▶ **What to work on**:
Using the data that follows, return exactly the lines from the one that contains "Write part 2" through the one that contains "return (x,y,soil1z(x,y)+0.001)", ends included.

▶ **Task data**:
==============================

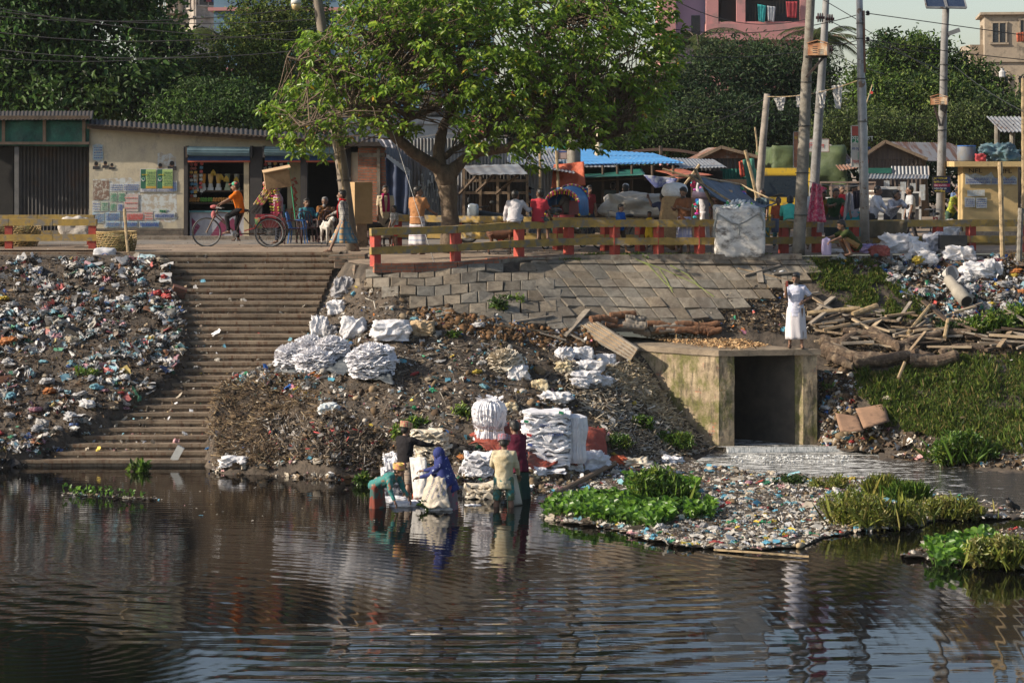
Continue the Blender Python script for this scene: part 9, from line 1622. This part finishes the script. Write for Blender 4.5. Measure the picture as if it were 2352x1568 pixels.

==============================

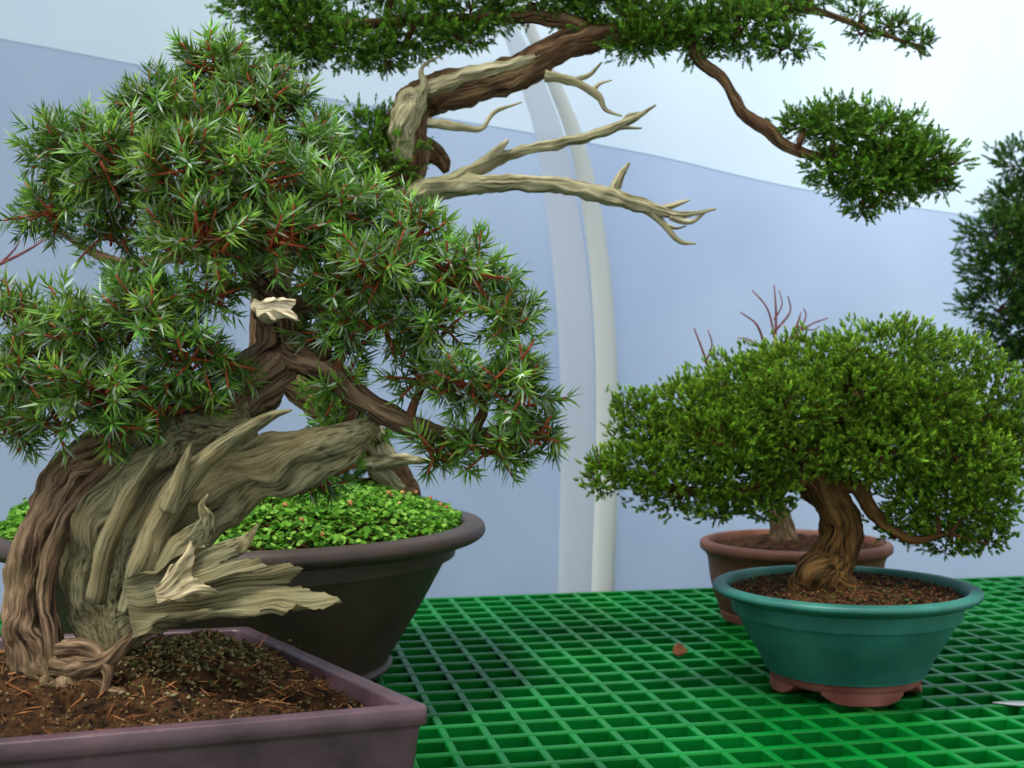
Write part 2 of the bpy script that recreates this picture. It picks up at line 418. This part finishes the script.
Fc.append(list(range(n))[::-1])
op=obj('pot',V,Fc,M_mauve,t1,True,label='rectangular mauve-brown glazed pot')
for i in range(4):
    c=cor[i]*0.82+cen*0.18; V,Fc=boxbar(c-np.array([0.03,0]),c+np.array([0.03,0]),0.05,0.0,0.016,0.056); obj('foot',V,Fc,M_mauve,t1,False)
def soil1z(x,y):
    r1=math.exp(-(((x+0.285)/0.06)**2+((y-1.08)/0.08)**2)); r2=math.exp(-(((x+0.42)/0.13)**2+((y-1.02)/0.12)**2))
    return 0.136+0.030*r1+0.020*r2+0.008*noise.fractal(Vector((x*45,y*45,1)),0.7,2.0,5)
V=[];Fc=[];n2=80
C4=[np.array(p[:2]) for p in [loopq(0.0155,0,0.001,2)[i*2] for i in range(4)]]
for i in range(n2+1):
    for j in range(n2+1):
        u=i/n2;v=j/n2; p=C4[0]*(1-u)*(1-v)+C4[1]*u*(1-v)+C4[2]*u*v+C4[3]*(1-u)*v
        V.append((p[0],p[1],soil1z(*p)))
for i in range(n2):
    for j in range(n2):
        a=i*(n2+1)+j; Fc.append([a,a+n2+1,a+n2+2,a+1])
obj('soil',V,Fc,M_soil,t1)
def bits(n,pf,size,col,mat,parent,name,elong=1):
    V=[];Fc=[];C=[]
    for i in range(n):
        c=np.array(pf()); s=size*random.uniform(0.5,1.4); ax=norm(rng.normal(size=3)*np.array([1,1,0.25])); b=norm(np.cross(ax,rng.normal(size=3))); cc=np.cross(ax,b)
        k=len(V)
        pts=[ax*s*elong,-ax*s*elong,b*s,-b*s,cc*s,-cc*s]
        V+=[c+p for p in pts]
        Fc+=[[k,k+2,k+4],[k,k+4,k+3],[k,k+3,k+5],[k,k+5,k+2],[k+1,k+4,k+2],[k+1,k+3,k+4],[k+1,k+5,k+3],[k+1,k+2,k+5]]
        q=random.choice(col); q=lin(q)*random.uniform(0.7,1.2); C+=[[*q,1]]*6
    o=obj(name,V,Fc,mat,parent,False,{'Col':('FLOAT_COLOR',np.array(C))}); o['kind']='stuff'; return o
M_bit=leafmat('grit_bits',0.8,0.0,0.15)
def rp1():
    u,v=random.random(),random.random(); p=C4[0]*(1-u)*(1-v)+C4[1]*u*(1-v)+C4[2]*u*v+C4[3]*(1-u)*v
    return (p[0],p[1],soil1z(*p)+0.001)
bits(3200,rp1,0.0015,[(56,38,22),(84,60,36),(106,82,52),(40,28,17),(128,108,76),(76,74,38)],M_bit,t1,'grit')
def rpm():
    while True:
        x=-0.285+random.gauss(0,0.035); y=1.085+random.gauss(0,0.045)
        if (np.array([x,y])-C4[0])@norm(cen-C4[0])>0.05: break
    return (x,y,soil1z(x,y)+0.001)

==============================

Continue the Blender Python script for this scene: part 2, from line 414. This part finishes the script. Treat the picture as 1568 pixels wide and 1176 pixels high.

==============================

▶ **Exercise result**:
Write part 2 of the bpy script that recreates this picture. It picks up at line 418. This part finishes the script.
Fc.append(list(range(n))[::-1])
op=obj('pot',V,Fc,M_mauve,t1,True,label='rectangular mauve-brown glazed pot')
for i in range(4):
    c=cor[i]*0.82+cen*0.18; V,Fc=boxbar(c-np.array([0.03,0]),c+np.array([0.03,0]),0.05,0.0,0.016,0.056); obj('foot',V,Fc,M_mauve,t1,False)
def soil1z(x,y):
    r1=math.exp(-(((x+0.285)/0.06)**2+((y-1.08)/0.08)**2)); r2=math.exp(-(((x+0.42)/0.13)**2+((y-1.02)/0.12)**2))
    return 0.136+0.030*r1+0.020*r2+0.008*noise.fractal(Vector((x*45,y*45,1)),0.7,2.0,5)
V=[];Fc=[];n2=80
C4=[np.array(p[:2]) for p in [loopq(0.0155,0,0.001,2)[i*2] for i in range(4)]]
for i in range(n2+1):
    for j in range(n2+1):
        u=i/n2;v=j/n2; p=C4[0]*(1-u)*(1-v)+C4[1]*u*(1-v)+C4[2]*u*v+C4[3]*(1-u)*v
        V.append((p[0],p[1],soil1z(*p)))
for i in range(n2):
    for j in range(n2):
        a=i*(n2+1)+j; Fc.append([a,a+n2+1,a+n2+2,a+1])
obj('soil',V,Fc,M_soil,t1)
def bits(n,pf,size,col,mat,parent,name,elong=1):
    V=[];Fc=[];C=[]
    for i in range(n):
        c=np.array(pf()); s=size*random.uniform(0.5,1.4); ax=norm(rng.normal(size=3)*np.array([1,1,0.25])); b=norm(np.cross(ax,rng.normal(size=3))); cc=np.cross(ax,b)
        k=len(V)
        pts=[ax*s*elong,-ax*s*elong,b*s,-b*s,cc*s,-cc*s]
        V+=[c+p for p in pts]
        Fc+=[[k,k+2,k+4],[k,k+4,k+3],[k,k+3,k+5],[k,k+5,k+2],[k+1,k+4,k+2],[k+1,k+3,k+4],[k+1,k+5,k+3],[k+1,k+2,k+5]]
        q=random.choice(col); q=lin(q)*random.uniform(0.7,1.2); C+=[[*q,1]]*6
    o=obj(name,V,Fc,mat,parent,False,{'Col':('FLOAT_COLOR',np.array(C))}); o['kind']='stuff'; return o
M_bit=leafmat('grit_bits',0.8,0.0,0.15)
def rp1():
    u,v=random.random(),random.random(); p=C4[0]*(1-u)*(1-v)+C4[1]*u*(1-v)+C4[2]*u*v+C4[3]*(1-u)*v
    return (p[0],p[1],soil1z(*p)+0.001)
bits(3200,rp1,0.0015,[(56,38,22),(84,60,36),(106,82,52),(40,28,17),(128,108,76),(76,74,38)],M_bit,t1,'grit')
def rpm():
    while True:
        x=-0.285+random.gauss(0,0.035); y=1.085+random.gauss(0,0.045)
        if (np.array([x,y])-C4[0])@norm(cen-C4[0])>0.05: break
    return (x,y,soil1z(x,y)+0.001)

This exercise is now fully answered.